Watching from the crowd alongside brother Joel, Edgerton says he found himself questioning the judges could pick anything over it. 

“I remember turning to my brother going, ‘Hey, what's going to win? Like, if that's a win?” he said. 

Edgerton’s own film had already drawn a strong response earlier in the evening, with one moment in particular catching the audience off guard. 

“I punched John Polson in the face in the film,” he says. “I think anyone who's made a film for the festival and got rejected, probably cheered.”

The response in the crowd was unmistakable. “We got this massive reaction, which was quite a buzz,” Edgerton says. 

Then came the result. 

“They announced it was me and Deadline. I think I was in shock,” he says. 

In the blur that followed, his brother needed to physically nudge him forward toward the stage.  Winning, Edgerton says, felt enormous at the time.

“It was a massive deal.” 

But the impact of that night ran deeper. Edgerton says it reshaped how he saw his future. 

“I think the main thing that changed for me was I suddenly took directing seriously,” he says.  

“It’s a feeling I probably still chase… getting an audience to react to the things I do.  

 “I think that's why a lot of my films or TV I make has visceral stuff in it that gets a reaction out of the audience, because I crave that feeling.” 

Credibility, confidence and momentum

Edgerton says before Tropfest it was difficult to persuade other people to join his projects. 

After the win, that changed.

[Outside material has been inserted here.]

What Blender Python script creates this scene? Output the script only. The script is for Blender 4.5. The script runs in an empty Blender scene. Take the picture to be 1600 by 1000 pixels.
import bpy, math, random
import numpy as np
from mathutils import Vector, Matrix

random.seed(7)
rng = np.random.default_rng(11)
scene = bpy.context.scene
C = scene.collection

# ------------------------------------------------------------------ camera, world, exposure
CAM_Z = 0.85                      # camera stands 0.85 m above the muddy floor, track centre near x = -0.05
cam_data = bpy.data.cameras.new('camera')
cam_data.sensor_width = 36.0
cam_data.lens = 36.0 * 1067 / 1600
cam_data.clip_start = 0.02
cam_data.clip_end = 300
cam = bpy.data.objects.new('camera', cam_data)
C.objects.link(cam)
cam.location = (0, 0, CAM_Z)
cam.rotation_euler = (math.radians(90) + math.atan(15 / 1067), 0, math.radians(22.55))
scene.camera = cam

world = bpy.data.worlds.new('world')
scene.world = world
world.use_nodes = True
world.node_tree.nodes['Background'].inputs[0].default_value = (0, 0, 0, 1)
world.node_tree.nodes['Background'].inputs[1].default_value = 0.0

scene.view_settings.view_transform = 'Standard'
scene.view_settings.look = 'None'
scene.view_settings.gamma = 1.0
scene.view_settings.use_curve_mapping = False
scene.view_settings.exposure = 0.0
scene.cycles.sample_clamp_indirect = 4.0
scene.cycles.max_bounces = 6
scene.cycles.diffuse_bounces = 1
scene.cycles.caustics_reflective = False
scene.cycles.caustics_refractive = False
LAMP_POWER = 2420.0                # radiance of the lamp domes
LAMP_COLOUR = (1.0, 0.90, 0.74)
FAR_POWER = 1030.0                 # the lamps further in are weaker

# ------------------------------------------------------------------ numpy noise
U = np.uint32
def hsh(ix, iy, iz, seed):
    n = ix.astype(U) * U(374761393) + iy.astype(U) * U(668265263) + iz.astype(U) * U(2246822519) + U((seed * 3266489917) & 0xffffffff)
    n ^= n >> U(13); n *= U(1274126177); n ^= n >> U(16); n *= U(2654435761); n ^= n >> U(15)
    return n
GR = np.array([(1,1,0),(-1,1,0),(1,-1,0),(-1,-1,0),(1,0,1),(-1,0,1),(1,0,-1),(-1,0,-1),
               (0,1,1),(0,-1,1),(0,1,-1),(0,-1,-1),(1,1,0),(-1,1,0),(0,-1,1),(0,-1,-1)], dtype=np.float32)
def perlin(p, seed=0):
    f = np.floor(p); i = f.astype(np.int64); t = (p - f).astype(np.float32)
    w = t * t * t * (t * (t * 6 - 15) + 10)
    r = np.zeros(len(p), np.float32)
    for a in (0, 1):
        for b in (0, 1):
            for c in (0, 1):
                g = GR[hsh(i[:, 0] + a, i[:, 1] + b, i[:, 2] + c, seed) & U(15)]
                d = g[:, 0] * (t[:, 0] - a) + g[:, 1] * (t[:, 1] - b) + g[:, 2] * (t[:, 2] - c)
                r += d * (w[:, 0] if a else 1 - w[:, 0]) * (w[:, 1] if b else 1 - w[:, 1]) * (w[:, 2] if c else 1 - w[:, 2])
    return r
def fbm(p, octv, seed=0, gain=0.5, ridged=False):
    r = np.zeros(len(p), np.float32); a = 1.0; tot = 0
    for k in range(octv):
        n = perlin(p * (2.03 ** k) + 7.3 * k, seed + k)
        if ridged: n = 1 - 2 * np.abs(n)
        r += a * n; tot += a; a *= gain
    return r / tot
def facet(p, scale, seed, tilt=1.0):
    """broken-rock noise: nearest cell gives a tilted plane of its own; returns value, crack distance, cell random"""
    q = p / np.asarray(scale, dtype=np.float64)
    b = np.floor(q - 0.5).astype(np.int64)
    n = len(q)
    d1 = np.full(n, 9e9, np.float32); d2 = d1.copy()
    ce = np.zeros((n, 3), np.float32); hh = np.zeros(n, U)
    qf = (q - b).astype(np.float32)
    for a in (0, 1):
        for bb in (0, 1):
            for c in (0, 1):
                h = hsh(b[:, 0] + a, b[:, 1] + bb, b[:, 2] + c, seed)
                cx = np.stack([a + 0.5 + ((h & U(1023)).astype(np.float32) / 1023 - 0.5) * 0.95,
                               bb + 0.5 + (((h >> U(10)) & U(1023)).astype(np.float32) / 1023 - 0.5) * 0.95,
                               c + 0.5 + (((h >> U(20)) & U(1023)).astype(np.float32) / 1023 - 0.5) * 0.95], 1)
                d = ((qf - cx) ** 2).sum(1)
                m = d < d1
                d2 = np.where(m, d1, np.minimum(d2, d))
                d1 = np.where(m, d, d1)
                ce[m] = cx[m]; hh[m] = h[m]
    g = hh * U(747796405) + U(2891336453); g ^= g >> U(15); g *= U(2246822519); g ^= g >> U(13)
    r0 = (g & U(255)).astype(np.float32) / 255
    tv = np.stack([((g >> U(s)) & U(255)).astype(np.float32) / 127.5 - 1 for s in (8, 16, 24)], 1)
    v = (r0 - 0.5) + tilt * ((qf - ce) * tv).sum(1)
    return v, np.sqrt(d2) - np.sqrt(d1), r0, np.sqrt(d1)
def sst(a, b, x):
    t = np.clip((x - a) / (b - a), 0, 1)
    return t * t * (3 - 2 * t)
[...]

Crew members who had seen the film approached him and offered to collaborate. 

“Suddenly crew were coming up to me… [saying] if I'm ever making anything else, they would help me out,” he says.  

For Edgerton, the response of the audience that summer night in Centennial Park became a lasting benchmark, a reminder of the power of storytelling to move people in a shared space. 

Nearly 30 years on, Edgerton’s story shows how grassroots filmmaking can create real momentum - sometimes starting with a tight deadline, a small budget and the courage to back your idea.